Still on growing separatist agitations


Still on growing separatist agitations

By Binzak Azeez

SIR: The first notable agitation for balkanization of Nigeria began in 1953 during the pre – independence debate between the northern and southern political leaders. The northern elite had sought for secession in an “Eight Point Programme” adopted in Lugard Hall, Kaduna, in response to the aftermath of the southern leaders proposed motion for self-government in 1956. The rejection of this motion was borne out of the northerners’ fear of dominance by their southern counterparts. At that period, it was reported that the former had limited human resources to fill up public offices.

The secessional controversy was managed till Nigeria attained political independence in 1960. A new outlook beyond mere words was given to secession agenda by Isaac Adaka Boro with his declaration of “Niger Delta Republic” on February 23, 1966. This declaration was enforced with a militia group named “Niger Delta Volunteer Force”. Prior to the declaration, Boro had initially decried the level of underdevelopment and total neglect of the Niger Delta communities and its people respectively despite the oil proceeds’ derivation from the region. It took the Nigerian government almost 12 days before Niger Delta Republic was reannexed into Nigeria through coercion and bloody combat.

Moreover, the aftermath of the assassination of some prominent northern political leaders in 1966 military coup reignited the demand for secession by Northern Region through “Operation Araba”. The call was subsequently renounced until the mother of all secessions surfaced. All the previous calls for secession were child’s play in comparison with the 1967 sessional demand that eventually led to Nigeria’s civil war which claimed millions of lives and inestimable property. Despite of this failed mission, and the scar the 1967 – 1970 civil war left behind, the clamour for secession have gone unabated.
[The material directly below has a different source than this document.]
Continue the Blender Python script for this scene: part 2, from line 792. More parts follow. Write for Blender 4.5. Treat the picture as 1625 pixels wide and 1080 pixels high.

The post-civil war clamour began in 1999 with the formation of the Movement for the Actualization of the Sovereign State of Biafra, MASSOB, by Chief Ralph Uwazurike, an Indian trained lawyer. Following the clampdown on MASSOB, the Biafra Zionist Movement (BZM) was launched in 2010 by a United Kingdom-based lawyer, Benjamin Onwuka. Subsequently, the Indigenous People of Biafra (IPOB) formed by Nnamdi Kanu emerged as the new face of secessionist movement. At the moment, the clarion call for “Oduduwa Republic” by some Yoruba elders and youths has entered the secessionist picture.

If Nigeria’s sovereignty was questionable prior to independence and still remains the same 60 years after the attainment of political independence, the necessity for renegotiating Nigeria’s unity is unavoidable particularly with the rising tension on the perceived northern dominance on other ethnic groups. Any prolonged attempt to downplay the need for renegotiation at this critical period would eventually consume the nation. Gone are the days when the Nigerian government had the monopoly of coercion to silence secessionist movements.

The chronological record of events that led to 1967 civil war is unfolding. If Nigeria embarks on another war, it will be a pyrrhic victory for all. Therefore, the current tension must be de-escalated. If the popular demand upholds national unity, secession clause should be enshrined in Nigerian constitution as reportedly proposed by Chief Obafemi Awolowo. Another civil war must be avoided at all cost for the present and future generations!